What you have to do: Starting at the first line of the entries, extract each line up to and including the one that contains "lowest corner shelf')", but leave out the pictures.

#### Data ####

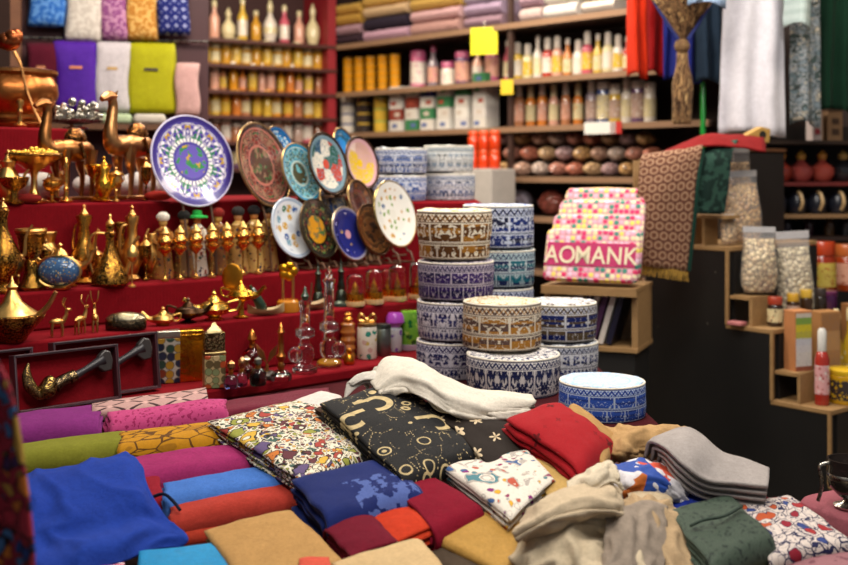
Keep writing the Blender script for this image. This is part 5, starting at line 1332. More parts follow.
row(Wl, ZL[5], 196, 328, 11, ['jar'], ['b03020', 'b87850', 'd07a30', '6a4a6a'], ['d8c89a', '503024'], [None, 'd8c89a'], [20, 22], 10, lw % 'lowest', 'jars on the lowest corner shelf')

# right wall, second shelf: columns of golden tins, then bottles
for ci, px in enumerate((348.5, 359.5, 371, 383, 395)):
    for j in range(5):
        p = Wr(px, 0, .1)
        put('can', Wr, px, ZR[1], 10.4, 7.2, 'd8901c', 'c89028', None, 'golden tin, %s from the bottom of the %s column by the red upright' % (ORD[j], ORD[ci]), 'golden tins in columns', .1, j * 7.2 * p.y / F)
row(Wr, ZR[1], 419, 492, 6, ['can', 'tall', 'jar'], ['d8a088', 'e0d4c4', 'c05a80', '6a4a6a', '8a7a80'], ['c05a80', 'e0d4c4', 'd07a30'], ['e0d4c4', 'd8a088'], [34, 38, 22, 30], 14, 'golden tins on the second shelf', 'bottles beside the golden tins')
row(Wr, ZR[1], 508, 628, 13, ['tall', 'spray', 'spray'], ['e0d4c4', 'd8c89a', 'd8b040', 'c85a6a', 'e0d4c4', 'd07a30', 'd8a088', 'b03020'], ['e0d4c4', 'd8c89a', 'e0d4c4'], ['d8c89a', 'e0d4c4', 'd8b040'], [38, 35, 33, 40, 37], 12, 'yellow sign on the second shelf', 'lotion bottles on the second shelf')
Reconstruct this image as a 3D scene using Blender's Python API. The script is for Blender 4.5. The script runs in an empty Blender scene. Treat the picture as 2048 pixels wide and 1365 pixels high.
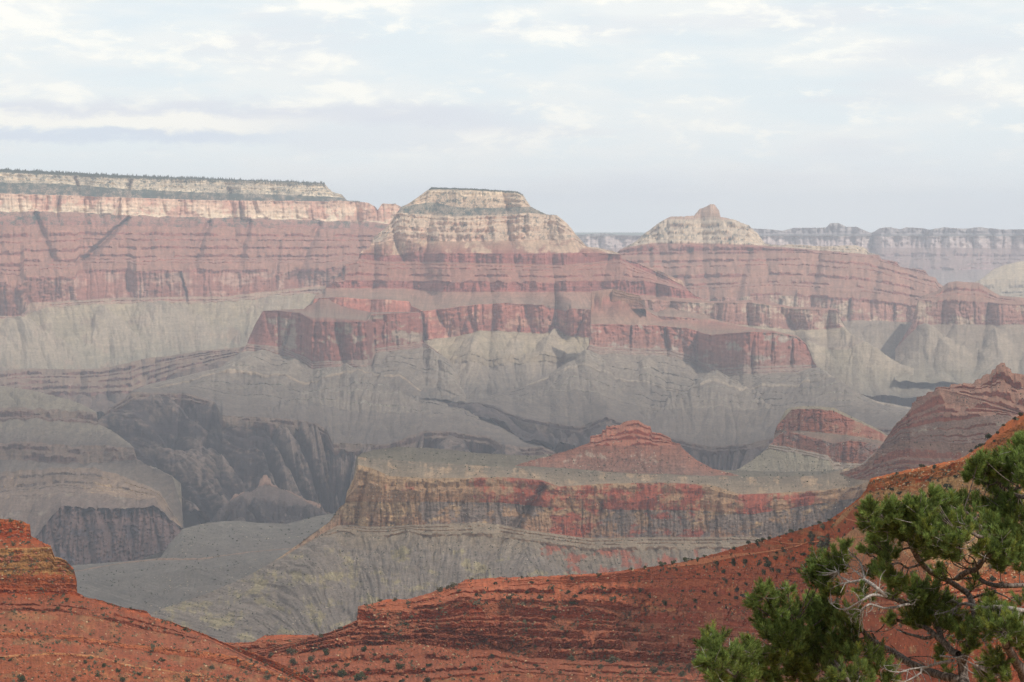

####

Solution to this problem:
Keep writing the Blender script for this image. This is part 5, starting at line 1332. More parts follow.
row(Wl, ZL[5], 196, 328, 11, ['jar'], ['b03020', 'b87850', 'd07a30', '6a4a6a'], ['d8c89a', '503024'], [None, 'd8c89a'], [20, 22], 10, lw % 'lowest', 'jars on the lowest corner shelf')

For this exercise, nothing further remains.